__Problem description__. The entries below contain a line with "Continue the Blender" and a line with "rng = np.random.default_rng(11)". Quote exactly those two lines and all lines between them.

##### Dataset extract

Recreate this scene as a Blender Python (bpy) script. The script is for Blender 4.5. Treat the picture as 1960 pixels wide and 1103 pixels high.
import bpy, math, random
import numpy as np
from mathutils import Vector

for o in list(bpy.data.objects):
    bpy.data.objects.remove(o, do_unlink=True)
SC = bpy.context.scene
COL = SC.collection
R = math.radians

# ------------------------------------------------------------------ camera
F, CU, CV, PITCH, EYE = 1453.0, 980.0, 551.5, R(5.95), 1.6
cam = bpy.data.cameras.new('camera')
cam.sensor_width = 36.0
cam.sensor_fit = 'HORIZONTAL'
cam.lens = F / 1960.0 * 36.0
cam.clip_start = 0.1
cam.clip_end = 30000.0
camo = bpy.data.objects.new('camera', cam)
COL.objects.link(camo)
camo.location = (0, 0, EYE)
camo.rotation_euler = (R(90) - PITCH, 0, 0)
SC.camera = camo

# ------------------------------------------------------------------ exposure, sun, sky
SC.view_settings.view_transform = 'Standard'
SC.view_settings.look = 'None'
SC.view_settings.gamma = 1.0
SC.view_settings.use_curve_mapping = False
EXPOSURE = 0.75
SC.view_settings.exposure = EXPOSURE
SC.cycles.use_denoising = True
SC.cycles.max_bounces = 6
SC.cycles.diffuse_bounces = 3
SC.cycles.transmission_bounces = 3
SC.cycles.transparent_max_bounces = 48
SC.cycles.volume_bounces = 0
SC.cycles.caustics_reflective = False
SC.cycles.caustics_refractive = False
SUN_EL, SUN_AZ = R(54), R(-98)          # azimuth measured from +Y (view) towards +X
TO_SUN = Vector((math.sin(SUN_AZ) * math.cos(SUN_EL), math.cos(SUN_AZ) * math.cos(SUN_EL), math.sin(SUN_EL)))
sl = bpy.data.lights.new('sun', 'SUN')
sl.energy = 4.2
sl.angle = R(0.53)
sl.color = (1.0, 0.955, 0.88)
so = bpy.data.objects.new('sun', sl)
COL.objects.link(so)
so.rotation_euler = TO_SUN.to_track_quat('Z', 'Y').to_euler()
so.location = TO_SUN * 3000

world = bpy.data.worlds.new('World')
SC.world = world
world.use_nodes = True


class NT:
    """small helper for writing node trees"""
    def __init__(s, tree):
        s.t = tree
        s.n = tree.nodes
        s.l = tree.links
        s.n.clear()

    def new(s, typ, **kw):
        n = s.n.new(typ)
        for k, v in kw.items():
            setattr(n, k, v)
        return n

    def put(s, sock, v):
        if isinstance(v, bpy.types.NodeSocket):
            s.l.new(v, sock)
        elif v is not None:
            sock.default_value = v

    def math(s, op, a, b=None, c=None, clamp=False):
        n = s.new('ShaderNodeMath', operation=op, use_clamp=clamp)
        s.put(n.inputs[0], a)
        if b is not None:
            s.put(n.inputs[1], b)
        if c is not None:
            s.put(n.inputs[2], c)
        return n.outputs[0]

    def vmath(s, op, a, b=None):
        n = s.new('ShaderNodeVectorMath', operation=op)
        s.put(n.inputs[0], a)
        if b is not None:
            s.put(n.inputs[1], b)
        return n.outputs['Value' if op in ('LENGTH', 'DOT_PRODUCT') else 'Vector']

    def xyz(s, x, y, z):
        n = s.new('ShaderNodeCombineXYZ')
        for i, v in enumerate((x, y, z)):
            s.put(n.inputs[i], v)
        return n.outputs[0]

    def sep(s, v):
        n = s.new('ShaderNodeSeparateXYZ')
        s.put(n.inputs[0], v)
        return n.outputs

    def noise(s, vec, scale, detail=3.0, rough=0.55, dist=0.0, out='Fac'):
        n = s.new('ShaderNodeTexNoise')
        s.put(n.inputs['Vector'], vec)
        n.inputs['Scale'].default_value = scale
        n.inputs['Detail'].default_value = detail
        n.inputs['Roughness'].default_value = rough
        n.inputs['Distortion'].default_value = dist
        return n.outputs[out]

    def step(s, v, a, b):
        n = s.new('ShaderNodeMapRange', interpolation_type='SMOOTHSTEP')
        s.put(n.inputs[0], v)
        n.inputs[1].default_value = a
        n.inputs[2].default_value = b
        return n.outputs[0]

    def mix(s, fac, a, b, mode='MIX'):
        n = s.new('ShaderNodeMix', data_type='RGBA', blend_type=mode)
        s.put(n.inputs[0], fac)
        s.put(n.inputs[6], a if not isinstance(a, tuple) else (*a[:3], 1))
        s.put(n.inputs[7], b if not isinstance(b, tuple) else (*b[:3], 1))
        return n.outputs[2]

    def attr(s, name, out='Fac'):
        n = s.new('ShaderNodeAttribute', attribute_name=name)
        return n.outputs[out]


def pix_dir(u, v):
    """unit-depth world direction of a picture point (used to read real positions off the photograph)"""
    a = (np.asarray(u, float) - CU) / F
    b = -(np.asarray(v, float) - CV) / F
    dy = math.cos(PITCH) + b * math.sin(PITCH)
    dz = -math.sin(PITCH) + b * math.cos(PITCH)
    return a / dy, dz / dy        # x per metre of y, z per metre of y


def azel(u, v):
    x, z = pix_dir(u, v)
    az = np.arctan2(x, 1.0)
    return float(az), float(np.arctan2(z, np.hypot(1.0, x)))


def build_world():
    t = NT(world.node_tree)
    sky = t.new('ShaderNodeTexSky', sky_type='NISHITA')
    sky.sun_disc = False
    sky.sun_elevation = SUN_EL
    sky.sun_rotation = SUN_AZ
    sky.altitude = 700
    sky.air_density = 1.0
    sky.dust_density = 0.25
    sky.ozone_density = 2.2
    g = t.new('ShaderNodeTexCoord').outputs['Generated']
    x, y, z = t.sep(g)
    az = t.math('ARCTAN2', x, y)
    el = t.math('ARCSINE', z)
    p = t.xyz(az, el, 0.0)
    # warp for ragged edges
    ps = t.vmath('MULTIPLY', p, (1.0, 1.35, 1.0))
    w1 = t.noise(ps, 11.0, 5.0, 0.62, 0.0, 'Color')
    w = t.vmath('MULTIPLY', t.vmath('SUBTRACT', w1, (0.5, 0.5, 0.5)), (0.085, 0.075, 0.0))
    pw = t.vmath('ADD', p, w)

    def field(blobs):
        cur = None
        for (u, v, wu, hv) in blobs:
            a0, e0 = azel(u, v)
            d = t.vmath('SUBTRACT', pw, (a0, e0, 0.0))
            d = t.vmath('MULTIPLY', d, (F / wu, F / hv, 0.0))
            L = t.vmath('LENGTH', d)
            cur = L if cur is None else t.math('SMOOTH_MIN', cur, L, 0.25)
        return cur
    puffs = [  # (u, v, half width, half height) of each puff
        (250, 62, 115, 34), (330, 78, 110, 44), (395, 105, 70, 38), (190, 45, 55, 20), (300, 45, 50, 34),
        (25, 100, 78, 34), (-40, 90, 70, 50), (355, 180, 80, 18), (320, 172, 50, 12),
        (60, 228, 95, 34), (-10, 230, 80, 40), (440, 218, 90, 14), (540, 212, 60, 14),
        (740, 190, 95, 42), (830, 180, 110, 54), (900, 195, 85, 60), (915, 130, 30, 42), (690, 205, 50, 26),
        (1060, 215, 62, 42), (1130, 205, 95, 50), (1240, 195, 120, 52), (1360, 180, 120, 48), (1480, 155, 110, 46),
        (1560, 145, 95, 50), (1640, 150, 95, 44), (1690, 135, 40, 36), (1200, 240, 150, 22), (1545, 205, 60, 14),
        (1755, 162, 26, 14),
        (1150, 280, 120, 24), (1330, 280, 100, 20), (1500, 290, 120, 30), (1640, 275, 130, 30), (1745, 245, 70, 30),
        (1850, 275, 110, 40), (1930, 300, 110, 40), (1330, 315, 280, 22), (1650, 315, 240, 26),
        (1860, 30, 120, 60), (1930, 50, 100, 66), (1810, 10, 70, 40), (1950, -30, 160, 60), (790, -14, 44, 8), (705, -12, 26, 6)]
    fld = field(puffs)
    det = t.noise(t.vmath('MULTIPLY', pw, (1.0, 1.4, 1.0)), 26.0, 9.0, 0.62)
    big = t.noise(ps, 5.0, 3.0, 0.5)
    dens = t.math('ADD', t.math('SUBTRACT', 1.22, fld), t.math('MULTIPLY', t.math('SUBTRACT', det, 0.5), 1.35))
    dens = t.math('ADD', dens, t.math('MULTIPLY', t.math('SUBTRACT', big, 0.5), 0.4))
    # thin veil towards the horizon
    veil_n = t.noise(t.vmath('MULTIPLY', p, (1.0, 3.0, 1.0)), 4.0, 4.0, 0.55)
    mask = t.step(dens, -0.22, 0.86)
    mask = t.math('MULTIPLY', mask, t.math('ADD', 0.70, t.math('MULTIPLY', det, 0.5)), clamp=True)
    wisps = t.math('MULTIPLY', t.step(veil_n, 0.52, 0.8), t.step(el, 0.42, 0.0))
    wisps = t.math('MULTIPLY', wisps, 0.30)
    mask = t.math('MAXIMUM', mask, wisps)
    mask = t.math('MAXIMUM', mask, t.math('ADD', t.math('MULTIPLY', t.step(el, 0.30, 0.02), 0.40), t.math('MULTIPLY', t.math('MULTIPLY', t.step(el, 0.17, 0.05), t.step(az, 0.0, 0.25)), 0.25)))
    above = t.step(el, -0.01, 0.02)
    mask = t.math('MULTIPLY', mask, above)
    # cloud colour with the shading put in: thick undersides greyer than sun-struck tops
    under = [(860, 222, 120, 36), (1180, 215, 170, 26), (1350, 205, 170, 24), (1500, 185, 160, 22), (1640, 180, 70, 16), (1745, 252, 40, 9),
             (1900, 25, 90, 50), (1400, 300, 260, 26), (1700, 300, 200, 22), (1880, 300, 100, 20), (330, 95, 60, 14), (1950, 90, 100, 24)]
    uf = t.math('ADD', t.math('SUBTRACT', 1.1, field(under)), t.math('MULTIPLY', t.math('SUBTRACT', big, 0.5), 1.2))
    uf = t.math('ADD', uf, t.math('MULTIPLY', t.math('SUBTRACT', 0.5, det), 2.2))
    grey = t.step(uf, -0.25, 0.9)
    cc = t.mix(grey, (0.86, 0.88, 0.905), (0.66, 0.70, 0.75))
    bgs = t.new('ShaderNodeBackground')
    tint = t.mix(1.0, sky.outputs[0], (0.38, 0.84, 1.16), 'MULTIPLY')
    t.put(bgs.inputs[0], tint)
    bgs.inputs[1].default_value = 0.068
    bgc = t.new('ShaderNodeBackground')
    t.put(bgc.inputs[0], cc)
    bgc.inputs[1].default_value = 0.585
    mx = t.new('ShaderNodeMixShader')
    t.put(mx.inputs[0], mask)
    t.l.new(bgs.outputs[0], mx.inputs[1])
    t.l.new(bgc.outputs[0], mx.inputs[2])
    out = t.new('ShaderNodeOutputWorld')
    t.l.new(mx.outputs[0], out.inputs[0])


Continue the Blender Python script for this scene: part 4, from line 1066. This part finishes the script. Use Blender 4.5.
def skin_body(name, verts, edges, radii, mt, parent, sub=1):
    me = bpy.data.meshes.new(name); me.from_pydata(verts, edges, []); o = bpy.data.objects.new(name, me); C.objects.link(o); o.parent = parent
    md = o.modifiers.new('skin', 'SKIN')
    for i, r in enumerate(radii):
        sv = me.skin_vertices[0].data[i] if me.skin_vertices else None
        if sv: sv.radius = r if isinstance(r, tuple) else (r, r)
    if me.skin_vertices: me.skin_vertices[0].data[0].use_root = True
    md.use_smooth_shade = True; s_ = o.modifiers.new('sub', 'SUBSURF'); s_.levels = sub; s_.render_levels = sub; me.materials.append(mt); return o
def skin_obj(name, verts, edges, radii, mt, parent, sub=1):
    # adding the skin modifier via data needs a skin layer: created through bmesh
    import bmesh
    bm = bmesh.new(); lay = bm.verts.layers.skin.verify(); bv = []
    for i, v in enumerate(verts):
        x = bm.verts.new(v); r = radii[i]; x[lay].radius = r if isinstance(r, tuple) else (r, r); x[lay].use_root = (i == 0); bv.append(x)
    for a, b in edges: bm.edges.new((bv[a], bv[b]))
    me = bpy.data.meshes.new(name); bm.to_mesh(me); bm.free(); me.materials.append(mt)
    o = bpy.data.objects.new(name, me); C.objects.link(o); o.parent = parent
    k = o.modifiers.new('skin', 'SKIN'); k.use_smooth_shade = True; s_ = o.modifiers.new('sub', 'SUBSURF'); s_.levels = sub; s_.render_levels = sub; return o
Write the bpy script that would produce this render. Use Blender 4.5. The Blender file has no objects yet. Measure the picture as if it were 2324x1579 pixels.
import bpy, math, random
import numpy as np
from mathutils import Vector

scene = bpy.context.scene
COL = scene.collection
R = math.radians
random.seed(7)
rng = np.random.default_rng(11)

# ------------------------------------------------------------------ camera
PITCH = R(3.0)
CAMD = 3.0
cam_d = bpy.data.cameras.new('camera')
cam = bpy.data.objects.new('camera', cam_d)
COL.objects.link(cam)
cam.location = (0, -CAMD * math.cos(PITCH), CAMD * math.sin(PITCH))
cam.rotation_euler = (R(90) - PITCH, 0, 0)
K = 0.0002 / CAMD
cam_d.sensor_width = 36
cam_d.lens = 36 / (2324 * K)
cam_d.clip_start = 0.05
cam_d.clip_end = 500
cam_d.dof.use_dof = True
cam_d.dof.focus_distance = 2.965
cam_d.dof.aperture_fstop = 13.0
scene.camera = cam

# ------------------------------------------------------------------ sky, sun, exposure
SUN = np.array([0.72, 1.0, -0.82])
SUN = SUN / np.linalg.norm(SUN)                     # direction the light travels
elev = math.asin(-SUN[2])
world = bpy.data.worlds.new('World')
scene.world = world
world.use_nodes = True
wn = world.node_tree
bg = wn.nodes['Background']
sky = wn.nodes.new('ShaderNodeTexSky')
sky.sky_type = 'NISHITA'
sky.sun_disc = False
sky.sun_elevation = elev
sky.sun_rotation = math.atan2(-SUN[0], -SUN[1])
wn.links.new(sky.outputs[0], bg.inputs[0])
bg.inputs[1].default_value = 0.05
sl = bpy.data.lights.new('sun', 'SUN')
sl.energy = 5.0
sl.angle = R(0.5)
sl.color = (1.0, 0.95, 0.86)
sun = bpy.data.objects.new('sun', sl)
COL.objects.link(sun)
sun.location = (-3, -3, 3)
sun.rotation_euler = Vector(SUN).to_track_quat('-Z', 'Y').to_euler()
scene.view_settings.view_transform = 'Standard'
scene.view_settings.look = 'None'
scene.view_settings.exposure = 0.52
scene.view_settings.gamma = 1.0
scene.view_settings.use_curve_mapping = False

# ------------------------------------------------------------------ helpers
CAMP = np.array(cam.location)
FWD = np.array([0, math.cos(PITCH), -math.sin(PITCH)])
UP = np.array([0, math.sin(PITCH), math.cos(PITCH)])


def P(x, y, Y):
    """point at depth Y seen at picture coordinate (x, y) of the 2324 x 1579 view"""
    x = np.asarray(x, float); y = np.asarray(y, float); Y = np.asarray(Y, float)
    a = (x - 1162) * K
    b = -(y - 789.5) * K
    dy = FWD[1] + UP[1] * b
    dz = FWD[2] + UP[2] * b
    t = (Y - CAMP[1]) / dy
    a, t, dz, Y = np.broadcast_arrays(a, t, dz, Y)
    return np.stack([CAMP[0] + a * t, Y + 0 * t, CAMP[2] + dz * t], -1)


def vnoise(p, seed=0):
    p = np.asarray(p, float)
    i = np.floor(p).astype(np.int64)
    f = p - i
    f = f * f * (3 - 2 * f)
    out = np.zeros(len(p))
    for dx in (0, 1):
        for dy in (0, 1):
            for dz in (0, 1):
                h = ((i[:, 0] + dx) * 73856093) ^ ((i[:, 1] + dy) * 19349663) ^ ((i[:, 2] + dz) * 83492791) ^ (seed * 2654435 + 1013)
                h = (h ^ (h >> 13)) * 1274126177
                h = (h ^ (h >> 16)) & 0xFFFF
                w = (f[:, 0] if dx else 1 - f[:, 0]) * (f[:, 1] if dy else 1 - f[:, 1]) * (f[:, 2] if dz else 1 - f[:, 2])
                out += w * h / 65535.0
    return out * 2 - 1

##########

__Answer below__.
Continue the Blender Python script for this scene: part 4, from line 1066. This part finishes the script. Use Blender 4.5.
def skin_body(name, verts, edges, radii, mt, parent, sub=1):
    me = bpy.data.meshes.new(name); me.from_pydata(verts, edges, []); o = bpy.data.objects.new(name, me); C.objects.link(o); o.parent = parent
    md = o.modifiers.new('skin', 'SKIN')
    for i, r in enumerate(radii):
        sv = me.skin_vertices[0].data[i] if me.skin_vertices else None
        if sv: sv.radius = r if isinstance(r, tuple) else (r, r)
    if me.skin_vertices: me.skin_vertices[0].data[0].use_root = True
    md.use_smooth_shade = True; s_ = o.modifiers.new('sub', 'SUBSURF'); s_.levels = sub; s_.render_levels = sub; me.materials.append(mt); return o
def skin_obj(name, verts, edges, radii, mt, parent, sub=1):
    # adding the skin modifier via data needs a skin layer: created through bmesh
    import bmesh
    bm = bmesh.new(); lay = bm.verts.layers.skin.verify(); bv = []
    for i, v in enumerate(verts):
        x = bm.verts.new(v); r = radii[i]; x[lay].radius = r if isinstance(r, tuple) else (r, r); x[lay].use_root = (i == 0); bv.append(x)
    for a, b in edges: bm.edges.new((bv[a], bv[b]))
    me = bpy.data.meshes.new(name); bm.to_mesh(me); bm.free(); me.materials.append(mt)
    o = bpy.data.objects.new(name, me); C.objects.link(o); o.parent = parent
    k = o.modifiers.new('skin', 'SKIN'); k.use_smooth_shade = True; s_ = o.modifiers.new('sub', 'SUBSURF'); s_.levels = sub; s_.render_levels = sub; return o
Write the bpy script that would produce this render. Use Blender 4.5. The Blender file has no objects yet. Measure the picture as if it were 2324x1579 pixels.
import bpy, math, random
import numpy as np
from mathutils import Vector

scene = bpy.context.scene
COL = scene.collection
R = math.radians
random.seed(7)
rng = np.random.default_rng(11)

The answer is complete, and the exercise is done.